__AIM OF THE TASK__.
In the entries that follow, how many lines contain the word "from"? Answer with the number only.

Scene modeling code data
----------

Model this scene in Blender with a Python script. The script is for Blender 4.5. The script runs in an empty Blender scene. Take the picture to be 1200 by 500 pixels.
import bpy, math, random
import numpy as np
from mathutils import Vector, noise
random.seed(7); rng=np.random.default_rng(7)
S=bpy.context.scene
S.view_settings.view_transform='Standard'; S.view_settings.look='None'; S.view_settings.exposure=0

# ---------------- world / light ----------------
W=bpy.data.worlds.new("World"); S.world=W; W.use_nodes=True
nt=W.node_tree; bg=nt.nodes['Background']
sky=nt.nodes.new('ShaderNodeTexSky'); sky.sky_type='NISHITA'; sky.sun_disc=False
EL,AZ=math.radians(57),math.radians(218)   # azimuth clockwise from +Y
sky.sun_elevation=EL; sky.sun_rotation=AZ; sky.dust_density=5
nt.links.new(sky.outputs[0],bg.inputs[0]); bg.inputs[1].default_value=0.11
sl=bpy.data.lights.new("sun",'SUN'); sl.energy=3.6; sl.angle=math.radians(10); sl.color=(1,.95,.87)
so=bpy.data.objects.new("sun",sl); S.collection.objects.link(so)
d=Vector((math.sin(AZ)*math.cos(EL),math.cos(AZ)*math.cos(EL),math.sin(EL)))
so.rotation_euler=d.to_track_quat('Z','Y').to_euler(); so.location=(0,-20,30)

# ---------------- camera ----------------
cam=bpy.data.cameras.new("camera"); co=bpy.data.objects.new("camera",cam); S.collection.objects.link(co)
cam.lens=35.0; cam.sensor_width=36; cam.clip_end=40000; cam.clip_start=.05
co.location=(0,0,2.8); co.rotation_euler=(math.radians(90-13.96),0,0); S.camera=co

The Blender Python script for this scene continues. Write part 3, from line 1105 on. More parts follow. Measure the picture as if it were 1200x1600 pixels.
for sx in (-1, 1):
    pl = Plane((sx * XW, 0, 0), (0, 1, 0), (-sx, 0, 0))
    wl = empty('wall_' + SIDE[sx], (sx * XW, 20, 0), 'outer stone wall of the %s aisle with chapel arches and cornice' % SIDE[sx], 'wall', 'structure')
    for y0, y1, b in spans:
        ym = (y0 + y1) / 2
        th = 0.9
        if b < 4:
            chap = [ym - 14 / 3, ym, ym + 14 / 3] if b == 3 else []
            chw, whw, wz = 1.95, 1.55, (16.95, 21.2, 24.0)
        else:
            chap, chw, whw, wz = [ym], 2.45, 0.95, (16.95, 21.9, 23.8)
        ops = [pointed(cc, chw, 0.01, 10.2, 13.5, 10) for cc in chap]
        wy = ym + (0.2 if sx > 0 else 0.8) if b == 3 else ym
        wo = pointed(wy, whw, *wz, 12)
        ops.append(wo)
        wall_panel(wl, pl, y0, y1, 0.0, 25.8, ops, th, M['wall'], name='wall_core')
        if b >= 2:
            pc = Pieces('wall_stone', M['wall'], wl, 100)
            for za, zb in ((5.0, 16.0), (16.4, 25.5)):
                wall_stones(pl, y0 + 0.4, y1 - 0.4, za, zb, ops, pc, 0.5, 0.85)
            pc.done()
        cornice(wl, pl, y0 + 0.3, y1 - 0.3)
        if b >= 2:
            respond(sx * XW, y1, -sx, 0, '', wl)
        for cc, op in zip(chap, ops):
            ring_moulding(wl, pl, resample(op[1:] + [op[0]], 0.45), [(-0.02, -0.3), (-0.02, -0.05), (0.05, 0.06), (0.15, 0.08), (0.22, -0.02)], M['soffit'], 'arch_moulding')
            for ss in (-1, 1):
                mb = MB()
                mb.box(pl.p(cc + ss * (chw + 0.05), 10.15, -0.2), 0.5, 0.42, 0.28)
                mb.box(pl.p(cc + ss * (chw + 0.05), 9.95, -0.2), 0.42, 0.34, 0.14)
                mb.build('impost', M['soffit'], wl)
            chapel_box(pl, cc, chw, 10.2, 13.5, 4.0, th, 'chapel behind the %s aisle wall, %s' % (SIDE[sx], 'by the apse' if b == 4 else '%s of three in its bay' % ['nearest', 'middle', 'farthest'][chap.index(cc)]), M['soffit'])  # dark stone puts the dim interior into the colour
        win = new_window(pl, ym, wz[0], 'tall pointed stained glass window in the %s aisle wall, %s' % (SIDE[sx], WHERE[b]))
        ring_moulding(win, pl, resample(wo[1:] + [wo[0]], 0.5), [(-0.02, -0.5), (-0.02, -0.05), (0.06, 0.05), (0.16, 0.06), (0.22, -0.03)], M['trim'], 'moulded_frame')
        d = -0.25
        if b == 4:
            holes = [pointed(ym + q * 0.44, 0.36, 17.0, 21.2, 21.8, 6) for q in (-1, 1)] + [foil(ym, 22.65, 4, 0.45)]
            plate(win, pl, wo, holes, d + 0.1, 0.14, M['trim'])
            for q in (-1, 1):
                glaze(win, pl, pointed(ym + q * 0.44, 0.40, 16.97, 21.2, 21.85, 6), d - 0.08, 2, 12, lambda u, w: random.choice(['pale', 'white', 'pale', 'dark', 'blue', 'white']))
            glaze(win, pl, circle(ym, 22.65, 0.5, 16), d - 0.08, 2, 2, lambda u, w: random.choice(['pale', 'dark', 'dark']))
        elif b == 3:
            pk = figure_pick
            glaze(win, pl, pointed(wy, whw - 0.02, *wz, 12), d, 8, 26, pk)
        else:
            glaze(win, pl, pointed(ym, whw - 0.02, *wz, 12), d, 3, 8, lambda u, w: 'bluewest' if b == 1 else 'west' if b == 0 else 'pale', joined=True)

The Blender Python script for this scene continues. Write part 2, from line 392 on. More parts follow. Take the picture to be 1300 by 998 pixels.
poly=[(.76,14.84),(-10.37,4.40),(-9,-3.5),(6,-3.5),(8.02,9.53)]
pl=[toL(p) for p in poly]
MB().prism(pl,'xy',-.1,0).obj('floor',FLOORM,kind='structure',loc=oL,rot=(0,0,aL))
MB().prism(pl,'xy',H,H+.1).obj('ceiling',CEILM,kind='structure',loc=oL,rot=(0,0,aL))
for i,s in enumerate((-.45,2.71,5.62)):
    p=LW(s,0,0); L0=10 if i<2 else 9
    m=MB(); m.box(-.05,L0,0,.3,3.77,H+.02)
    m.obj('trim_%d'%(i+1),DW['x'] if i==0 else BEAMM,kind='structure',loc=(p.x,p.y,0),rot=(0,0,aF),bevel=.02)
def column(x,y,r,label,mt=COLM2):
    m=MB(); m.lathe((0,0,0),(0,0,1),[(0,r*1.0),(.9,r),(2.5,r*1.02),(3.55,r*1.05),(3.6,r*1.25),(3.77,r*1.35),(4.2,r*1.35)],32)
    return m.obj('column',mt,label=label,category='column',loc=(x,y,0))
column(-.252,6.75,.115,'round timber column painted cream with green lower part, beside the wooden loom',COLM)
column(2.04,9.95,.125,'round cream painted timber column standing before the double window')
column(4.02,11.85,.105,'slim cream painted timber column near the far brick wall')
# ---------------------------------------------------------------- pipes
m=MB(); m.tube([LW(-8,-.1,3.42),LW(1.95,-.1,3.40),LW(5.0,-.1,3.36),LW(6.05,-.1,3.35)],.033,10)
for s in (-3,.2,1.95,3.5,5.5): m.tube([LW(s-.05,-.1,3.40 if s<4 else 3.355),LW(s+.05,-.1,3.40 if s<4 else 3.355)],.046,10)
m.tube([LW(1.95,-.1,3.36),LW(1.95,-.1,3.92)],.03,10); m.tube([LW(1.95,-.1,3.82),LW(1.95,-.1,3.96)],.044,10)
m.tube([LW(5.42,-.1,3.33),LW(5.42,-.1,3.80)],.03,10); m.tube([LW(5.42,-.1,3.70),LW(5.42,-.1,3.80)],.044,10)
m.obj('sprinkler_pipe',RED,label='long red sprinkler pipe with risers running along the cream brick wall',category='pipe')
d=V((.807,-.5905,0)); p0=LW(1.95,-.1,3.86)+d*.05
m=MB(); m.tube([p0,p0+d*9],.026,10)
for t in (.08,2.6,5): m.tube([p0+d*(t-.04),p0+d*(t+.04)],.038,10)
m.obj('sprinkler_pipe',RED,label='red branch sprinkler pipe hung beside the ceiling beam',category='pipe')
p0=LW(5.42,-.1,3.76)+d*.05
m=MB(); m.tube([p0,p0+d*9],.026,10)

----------

__SOLUTION BELOW__.
4